Like most pilots, I learned the hard way. I used the autopilot in icing 3 years ago, noticed my airspeed drop 30 kts, disengaged the autopilot and ... oh boy ... was I up for a ride, I was lucky I was at 10K. Now I'm a training captain for my airline, and I always stress to the new guys "carefull with AP/Ice". We hire those CFIs, 1500ish Hours that were god's gift to aviation in theior previous job. But when they find themselves shooting a 2400ft RVR approach, all iced up they loose confidence, and turn the autopilot on.
Makes for interesting reports, but that's how they learn.
The medias, or guys like
Humble lack the practice and make up their mind with informations they piece up together from various sources. They have a guenine interest and a whill to do good, but the "sources" are often missunderstood, sensationalised, or plane out wrong. This is how a "Proceed with caution" on a flight manual, will become "and it's a big NO-NO".

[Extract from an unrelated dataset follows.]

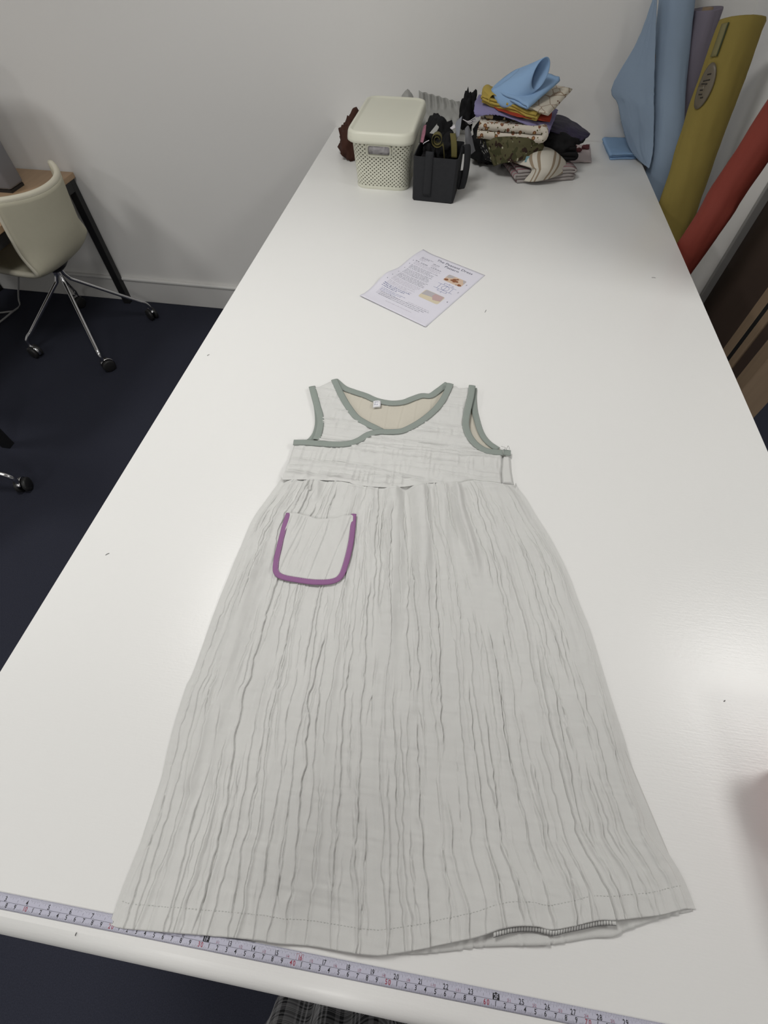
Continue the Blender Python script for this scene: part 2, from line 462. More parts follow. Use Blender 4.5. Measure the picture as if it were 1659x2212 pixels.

Keep in mind that Airplanes manuals are not written by engeneers anymore, but by lawyers. For legal reasons, AFMs are now filled with "proceed with caution" ... you would never get to fly the dam thing if u always try to stick with the segments that didn't use the word "caution".

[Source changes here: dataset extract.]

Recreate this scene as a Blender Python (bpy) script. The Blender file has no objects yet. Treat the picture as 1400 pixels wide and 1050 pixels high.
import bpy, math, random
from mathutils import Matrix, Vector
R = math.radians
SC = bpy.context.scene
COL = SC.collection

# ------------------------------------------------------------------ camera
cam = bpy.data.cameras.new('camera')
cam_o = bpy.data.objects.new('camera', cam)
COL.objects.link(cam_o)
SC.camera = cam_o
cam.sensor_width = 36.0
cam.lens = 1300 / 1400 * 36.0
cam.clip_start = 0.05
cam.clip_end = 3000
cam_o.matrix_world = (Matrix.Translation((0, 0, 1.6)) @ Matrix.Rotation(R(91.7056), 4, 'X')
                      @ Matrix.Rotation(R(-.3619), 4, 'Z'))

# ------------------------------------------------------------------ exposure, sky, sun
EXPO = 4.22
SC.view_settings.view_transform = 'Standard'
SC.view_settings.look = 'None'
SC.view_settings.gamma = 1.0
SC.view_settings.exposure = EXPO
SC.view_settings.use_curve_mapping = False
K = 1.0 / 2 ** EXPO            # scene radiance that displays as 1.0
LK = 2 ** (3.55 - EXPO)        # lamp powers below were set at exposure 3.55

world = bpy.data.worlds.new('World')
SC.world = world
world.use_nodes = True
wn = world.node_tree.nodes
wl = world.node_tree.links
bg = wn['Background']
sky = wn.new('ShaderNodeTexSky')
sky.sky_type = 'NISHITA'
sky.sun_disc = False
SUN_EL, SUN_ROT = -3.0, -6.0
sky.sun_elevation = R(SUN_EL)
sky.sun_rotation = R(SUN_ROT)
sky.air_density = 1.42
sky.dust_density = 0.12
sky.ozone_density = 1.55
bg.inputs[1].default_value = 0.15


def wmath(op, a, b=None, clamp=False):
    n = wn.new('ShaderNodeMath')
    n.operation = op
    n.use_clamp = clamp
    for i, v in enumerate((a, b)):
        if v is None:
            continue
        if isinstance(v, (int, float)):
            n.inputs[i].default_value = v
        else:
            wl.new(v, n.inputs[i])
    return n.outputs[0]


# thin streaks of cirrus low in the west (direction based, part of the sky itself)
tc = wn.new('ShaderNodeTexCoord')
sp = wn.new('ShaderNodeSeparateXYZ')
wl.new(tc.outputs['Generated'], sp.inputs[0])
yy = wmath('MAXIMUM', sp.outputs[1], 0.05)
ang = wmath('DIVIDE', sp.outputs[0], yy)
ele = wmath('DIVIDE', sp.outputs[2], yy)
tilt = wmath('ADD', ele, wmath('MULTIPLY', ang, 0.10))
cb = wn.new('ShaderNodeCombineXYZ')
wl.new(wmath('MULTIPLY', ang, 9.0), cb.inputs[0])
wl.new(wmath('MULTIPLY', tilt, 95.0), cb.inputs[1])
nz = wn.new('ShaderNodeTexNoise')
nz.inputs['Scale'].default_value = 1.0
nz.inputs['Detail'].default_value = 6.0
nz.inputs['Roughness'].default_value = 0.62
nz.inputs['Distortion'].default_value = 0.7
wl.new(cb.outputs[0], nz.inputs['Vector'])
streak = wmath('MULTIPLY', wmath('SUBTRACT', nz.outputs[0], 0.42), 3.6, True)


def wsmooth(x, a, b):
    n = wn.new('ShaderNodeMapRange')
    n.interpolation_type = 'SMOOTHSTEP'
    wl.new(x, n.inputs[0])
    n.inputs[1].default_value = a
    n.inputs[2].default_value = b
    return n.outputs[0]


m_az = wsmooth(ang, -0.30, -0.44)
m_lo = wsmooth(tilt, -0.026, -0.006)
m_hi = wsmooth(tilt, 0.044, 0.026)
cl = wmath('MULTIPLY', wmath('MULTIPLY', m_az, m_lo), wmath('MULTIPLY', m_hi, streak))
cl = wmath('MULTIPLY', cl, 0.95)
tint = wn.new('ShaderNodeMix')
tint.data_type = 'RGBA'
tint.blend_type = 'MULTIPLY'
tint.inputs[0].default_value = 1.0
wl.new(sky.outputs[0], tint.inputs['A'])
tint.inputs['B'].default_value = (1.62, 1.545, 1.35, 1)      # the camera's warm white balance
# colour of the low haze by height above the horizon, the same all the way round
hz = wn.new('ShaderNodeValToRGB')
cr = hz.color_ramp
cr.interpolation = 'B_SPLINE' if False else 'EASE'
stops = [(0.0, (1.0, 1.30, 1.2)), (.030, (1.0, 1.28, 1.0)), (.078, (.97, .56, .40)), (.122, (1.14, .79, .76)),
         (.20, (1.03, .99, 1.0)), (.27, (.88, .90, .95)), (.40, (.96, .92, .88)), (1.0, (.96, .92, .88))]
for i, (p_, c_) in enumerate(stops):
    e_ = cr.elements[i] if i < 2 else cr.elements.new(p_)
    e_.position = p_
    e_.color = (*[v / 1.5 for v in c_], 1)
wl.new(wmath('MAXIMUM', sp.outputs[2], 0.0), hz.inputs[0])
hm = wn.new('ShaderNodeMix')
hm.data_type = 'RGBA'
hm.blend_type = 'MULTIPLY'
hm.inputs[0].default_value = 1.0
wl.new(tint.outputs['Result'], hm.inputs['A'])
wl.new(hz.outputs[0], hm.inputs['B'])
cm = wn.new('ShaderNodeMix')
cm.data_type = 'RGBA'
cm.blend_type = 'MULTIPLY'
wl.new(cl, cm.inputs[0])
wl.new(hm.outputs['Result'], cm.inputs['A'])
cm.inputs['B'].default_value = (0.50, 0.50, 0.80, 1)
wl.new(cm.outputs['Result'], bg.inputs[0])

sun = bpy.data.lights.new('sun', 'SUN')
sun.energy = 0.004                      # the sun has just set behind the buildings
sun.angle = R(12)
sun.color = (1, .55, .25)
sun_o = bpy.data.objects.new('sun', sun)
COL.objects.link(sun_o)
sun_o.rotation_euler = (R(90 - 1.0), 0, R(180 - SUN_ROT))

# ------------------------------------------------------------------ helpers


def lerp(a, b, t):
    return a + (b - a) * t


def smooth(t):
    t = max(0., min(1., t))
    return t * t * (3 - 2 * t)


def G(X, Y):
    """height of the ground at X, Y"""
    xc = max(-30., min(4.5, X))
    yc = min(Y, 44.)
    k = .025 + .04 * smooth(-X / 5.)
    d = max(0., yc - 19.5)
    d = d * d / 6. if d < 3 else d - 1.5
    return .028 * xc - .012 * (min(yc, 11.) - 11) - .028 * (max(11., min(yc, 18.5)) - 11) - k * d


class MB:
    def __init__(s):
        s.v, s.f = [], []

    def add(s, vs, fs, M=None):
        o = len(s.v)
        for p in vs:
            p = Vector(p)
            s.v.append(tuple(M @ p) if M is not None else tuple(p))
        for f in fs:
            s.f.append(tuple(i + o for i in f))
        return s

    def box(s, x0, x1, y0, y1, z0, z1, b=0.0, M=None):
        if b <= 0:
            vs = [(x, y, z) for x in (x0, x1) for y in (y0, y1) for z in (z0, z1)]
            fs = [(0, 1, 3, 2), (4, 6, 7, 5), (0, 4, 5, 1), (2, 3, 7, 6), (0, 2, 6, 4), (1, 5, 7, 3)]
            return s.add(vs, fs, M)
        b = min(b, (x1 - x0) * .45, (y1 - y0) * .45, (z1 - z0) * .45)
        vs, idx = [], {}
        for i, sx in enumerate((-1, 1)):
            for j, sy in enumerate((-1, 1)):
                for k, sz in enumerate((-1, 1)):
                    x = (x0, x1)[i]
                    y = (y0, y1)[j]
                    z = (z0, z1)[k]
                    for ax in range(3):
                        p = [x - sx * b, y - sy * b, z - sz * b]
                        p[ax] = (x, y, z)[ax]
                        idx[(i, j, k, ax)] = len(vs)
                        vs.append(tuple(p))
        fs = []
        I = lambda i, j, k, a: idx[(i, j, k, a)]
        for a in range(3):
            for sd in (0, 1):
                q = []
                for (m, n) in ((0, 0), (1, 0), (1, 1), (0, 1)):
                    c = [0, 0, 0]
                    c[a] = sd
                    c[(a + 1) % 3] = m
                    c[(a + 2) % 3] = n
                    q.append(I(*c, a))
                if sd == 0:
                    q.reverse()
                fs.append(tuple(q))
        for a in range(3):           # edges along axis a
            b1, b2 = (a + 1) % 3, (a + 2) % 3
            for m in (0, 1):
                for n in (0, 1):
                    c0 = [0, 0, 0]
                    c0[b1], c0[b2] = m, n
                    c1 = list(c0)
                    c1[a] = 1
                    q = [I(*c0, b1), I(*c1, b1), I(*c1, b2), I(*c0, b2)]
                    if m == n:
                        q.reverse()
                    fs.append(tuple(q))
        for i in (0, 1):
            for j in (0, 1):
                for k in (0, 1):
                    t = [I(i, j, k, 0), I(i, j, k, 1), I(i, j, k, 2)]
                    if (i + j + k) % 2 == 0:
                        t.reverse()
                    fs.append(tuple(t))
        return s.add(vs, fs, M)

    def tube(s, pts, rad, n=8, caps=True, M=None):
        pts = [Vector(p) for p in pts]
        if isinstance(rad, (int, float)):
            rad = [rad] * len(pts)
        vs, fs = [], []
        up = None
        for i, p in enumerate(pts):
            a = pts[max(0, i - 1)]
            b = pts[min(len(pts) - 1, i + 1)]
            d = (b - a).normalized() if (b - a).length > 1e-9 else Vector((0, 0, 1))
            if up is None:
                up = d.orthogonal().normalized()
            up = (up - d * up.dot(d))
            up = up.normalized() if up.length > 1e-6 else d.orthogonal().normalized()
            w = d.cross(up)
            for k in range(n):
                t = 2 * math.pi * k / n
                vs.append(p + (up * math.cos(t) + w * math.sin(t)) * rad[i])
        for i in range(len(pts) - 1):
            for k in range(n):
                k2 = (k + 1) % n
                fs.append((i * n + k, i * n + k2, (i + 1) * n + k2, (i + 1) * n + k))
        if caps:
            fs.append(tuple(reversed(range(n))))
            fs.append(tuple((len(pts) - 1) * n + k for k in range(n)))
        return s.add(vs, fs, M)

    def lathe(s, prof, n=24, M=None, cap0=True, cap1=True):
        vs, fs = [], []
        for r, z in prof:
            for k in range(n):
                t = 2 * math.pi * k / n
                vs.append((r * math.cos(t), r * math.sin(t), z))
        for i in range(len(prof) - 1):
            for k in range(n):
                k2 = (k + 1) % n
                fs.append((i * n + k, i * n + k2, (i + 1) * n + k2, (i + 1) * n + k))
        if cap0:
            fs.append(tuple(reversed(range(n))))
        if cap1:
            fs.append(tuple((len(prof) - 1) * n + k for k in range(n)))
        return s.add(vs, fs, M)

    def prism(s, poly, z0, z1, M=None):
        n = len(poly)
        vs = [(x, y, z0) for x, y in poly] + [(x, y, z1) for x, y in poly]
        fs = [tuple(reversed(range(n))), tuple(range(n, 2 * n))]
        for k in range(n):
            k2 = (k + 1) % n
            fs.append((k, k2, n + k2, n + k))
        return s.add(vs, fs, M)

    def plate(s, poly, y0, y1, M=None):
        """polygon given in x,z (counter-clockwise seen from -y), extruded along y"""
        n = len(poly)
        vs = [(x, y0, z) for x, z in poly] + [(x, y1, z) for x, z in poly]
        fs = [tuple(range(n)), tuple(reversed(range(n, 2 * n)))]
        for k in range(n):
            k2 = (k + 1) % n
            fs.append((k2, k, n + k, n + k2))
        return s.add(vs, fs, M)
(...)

Don't be a fool and fall for the drama "that my friend is a big NO-NO". On my C402 I can see the ice on the wing/wing tanks/intakes, even the tail, judge the thickness and determine how severe my icing is. On the Metroliner, I can see part of the leading edge, can't really judge the thickness. As silly as it sounds, my "ice guage" is the Windshield wiper, which by experience, I'm now able to corelate ice accumulation on the wipers to how my plane flies.
On the Q400, I'm guessing they can't see the wings, they probably have a little light that tells "ice", and that's it. The autopilot will do an excellent job at flying the plane in icing condition ... but it's the pilot responsability to monitor. Pilot flying/pilot monitoring, autopilot flying/autopilot monitoring. As
dawger mentioned it's easy to become complaisant. The AFM, the company SOP have advisory sections ... and it's all they are ADVISORY. Doesn't prevent you to use 15 deg of flaps in icing, doesn't prevent you to use autopilot in icing ... but if you do, you better be dam sure you are watching your plane like a hawk in a state of readiness. On the plane I fly it's gradual change in pitch and airspeed.
I recently eard a lot about "How pilots don't know they fly into icing?". It's not as easy as the medias make it look. So you have your levels of icing basicly: trace, light, moderate ( deice kicks it off), severe (deice cannot remove the ice). In your brief, u have the freezing level, other pilot reports. AIRMETs are cute but they are so wide in areas who cares.
Like this morning, I had to fly the 402B from Salt Lake to Pocatello. Airmet says icing, no Pirep, Freezing level 4,000ft. I'm filed for the MEA at 10,000ft that will bring me in the clouds. I go, 8,000ft in the climb I'm picking ice, 10,000ft I'm picking up a lot of ice, ain't going to work. I ask for 12,000ft, granteed, but I only reach 11K before riding the stall. Pireps come in, Espur at 12K reports moderate icing, Amflight at 14K reports moderate, Lifeflight at 17K reports clear of clouds, ice till 16K. I'm struggeling at 11K, riding the buffet, The boots kind of work but I'm still all packed up. I report severe @ 11K.
What does that mean for the other pilots? The guy taking off in his 737, knows that he will be picking up ice from 8K to 16K on the climb, which in winter season is like "duh!". Does he care about my severe icing report at 11K. No ... severe for my lil 402 is at best moderate for him. Aeroflgith that also flies a 402B, my severe icing report will get his attention, and it did (we fly the same route), but when he flew it 40 minutes behind me
all he encountered was moderate for a lil bit.
If you cared reading that far, my point is information is available but it's far from being in black and white. You have to gather from various sources, interpret and narrow it to what might be usefull for your flight, and it's probably going to change by the time you get there anyway. The best you can do as a pilot, is to pay
attention to details especially in adverse conditions ... it surely is not like the medias and self proclaimed aviation douchbags big red flashing letters that print on your windshield.